PHOTO BY GEORGE D. SELLERS

For me, retracing this poetic convergence, from St. Mark's Square to San Giorgio and finally to La Malcontenta, was a form of homage to these two impresarios. At the end of my trip, I went to the cemetery on San Michele Island to pay my respects, not only to Diaghilev but also to his most important composer, Igor Stravinsky, who is buried only a few yards away. Without doubt, my experience of Venice will be forever tied to these great artists.

To my mind, Henry James best captures my Venetian experience, in this dialogue between two Americans from the short story "Travelling Companions":

"The reality of Venice seems to me to exceed all romance. It's romance enough simply to be here."

"Yes, but how brief and transient a romance!"

"Well," said I, "we shall certainly cease to be here, but we shall never cease to have been here."

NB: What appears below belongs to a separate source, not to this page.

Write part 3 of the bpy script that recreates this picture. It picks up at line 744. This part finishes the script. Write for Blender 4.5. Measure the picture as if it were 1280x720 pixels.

When we search for the traces of our heroes, our appreciation creates a link between the past and the future. Pilgrimages, whether sacred or secular, have been going on for as long as humans have had memory. Travel is one form of a question we live our way toward answering: Are our lives worth living? Can we learn from the example of our forebears?

I like to think of my hero, Lincoln Kirstein, back in 1929, younger and more earnest than myself, searching for answers to a question about a beloved painter. Instead, without even realizing it, he found his destiny in Venice's watery maze-a place where, like life, nothing seems quite straightforward until seen retrospectively.

........ ... Hardly were we brothers! True-

Nor do I lament my small remove from you,

Nor reconstruct what stands already, Ends

Accomplished turn to means; my art intends

New structure from the ancient: as they changed

The spoils of every clime at Venice ...

....................... (Robert Browning, Sordello )

Lincoln Kirstein, who died in 1996, was very much Diaghilev's successor, albeit in a different style. In the fifty-plus years since Kirstein and Balanchine founded their crowning achievement, New York City Ballet, others have come forward to take up the cause of ballet with a similar fervour and decades-long persistence, but none, I would argue, have made as deep a cultural impact as Kirstein and Diaghilev did. In an age when the "dance boom" has been declared dead, we wait for the heir of 1929 Venice, someone who will step out of the fog with the same conviction and take us-and ballet-to the other shore.